Trying to understand the Work Health and Safety (WHS) Act can feel like reading a legal textbook written for lawyers, not people running real workplaces, but when you strip it back, the WHS Act is not complicated. It revolves around one central idea:
If you control work, you are responsible for making it safe.
This article explains what the WHS Act actually is, who it applies to and what regulators expect to see in practice, all without the legal jargon.
What Is the WHS Act?
The Work Health and Safety (WHS) Act is Australia’s primary workplace safety law. Its purpose is to protect the health, safety and welfare of workers, as well as other people who may be affected by work activities, such as visitors, customers and clients.
Most Australian states and territories operate under the Model WHS Laws, which are developed and maintained by Safe Work Australia. These laws are designed to create consistency across jurisdictions, so expectations around safety are largely the same whether you operate your business in Queensland, NSW, WA or SA. (Victoria is the main exception, operating under the Occupational Health and Safety (OHS) Act 2004, but the underlying principles are very similar)
How The WHS Legal Framework Works
The WHS system operates as a three tier framework:
- The WHS Act sets out broad duties and responsibilities
- WHS regulations provide specific requirements for certain hazards (e.g.: chemicals, noise, construction work)
- Codes of practice offer practical guidance on how to meet the Act and Regulations.
The Act tells you what you must achieve. The regulations and codes explain how you might achieve it.

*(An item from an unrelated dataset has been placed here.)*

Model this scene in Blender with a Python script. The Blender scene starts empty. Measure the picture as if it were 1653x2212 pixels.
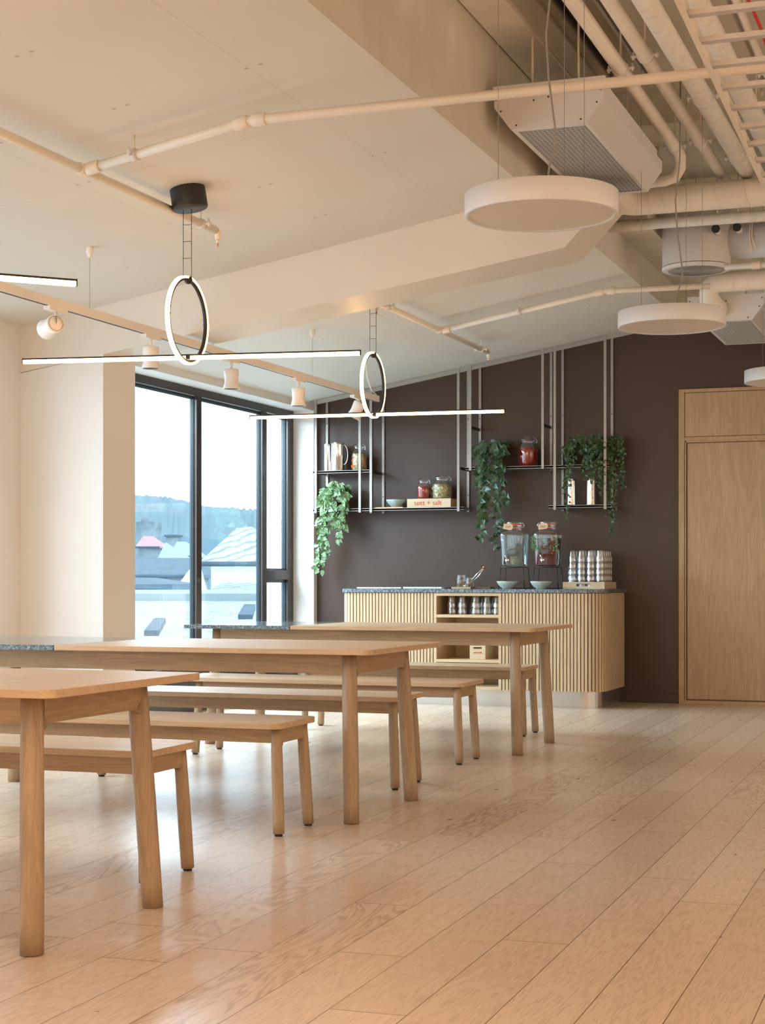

Importantly, the law focuses on outcomes – not paperwork.

Who Is a PCBU (and Why That Matters)
One of the biggest shifts in modern WHS law is the move away from “employer” language.
Instead, the Act uses the term PCBU (Person conducting a business or undertaking)
If you:
- run a business
- manage an organisation
- operate as a sole trader
- are an incorporated association or not-for-profit
then you are a PCBU.
This ensures WHS duties apply regardless of how work is structured, including contractors, labour hire, volunteers and gig-economy arrangements.
The Primary Duty of Care (The Heart of the WHS Act)
At the centre of the WHS Act is the primary duty of care.
A PCBU must ensure, so far as is reasonably practicable, the health and safety of workers and others while work is being carried out.
This includes ensuring:
- a safe working environment
- safe systems of work
- safe use and maintenance of plant, equipment and structures
- safe handling, storage and use of substances
- adequate welfare facilities
- information, training, instruction and supervision
- consultation with workers
This duty applies before something goes wrong, not after an incident.
What Does “Reasonably Practicable” Actually Mean?
This phrase is often misunderstood. It does NOT mean “do everything possible” and it does NOT mean “do the cheapest option”.
It is a legal balancing test that considers:
- how likely the hazard is to cause harm
- how serious that harm could be
- what is known (or should be known) about the risk
- what controls are availble
- whether the cost of controls is grossly disproportionate to the risk
Cost alone is not a defence for inaction.
Training Under the WHS Act (And Why It’s Often Misunderstood)
The WHS Act does not contain a general list of mandatory training. Instead it requires PCBU’s to provide information, training, instruction and supervision where workers would otherwise be unable to work safely.
This is why most WHS is:
- risk based
- role specific
- required when circumstances demand it
Training that only exists to “tick a box” does not meet the intent of the Act.
This distinction is explained further in:
- What WHS training is mandatory in Australia?
- What is “information, training and instruction” under WHS law?
Its Not Just About Physical Safety Anymore
A critical development in recent years in the clear inclusion of psychological health.
Under modern WHS Law, PCBU’s must manage psychosocial hazards just as the would physical hazards. This includes risks arising from:
- bullying and harassment
- excessive workloads
- poor role clarity
- exposure to traumatic events
Psychological injury is treated the same as physical injury under the law and regulators now actively enforce this area.

What Happens If You Don’t Comply?
The WHS Act is enforced through a strict liability framework. This means a lack of intent or awareness is not a defence. Breaches are categorised based on severity:
| Category | Description |
| Category 1 | Reckless conduct exposing a person to serious harm or death |
| Category 2 | Failure to comply with a duty that exposes a person to risk |
| Category 3 | General failure to comply with a WHS duty |
Penalties for corporations can reach millions of dollars, and in some jurisdictions, industrial manslaughter laws allow for prison sentences for individuals.
Safety As Culture, Not a Clipboard
The WHS Act was never designed to create paperwork for its own sake. It is designed to ensure people :
- understand risks
- are consulted about safety
- are trained where needed
- are protected from preventable harm
Businesses that struggle with WHS compliance usually don’t fail because they ignored safety entirely, they fail because they misunderstood their duties or relied on assumptions instead of evidence.
The Bottom Line
The WHS Act sets expectations, not checklists.
If you control work, you are expected to think about risk, take reasonable action and ensure people can work safely – both physically and psychologically.
That principle underpins how guidance and training are developed at OSIAT.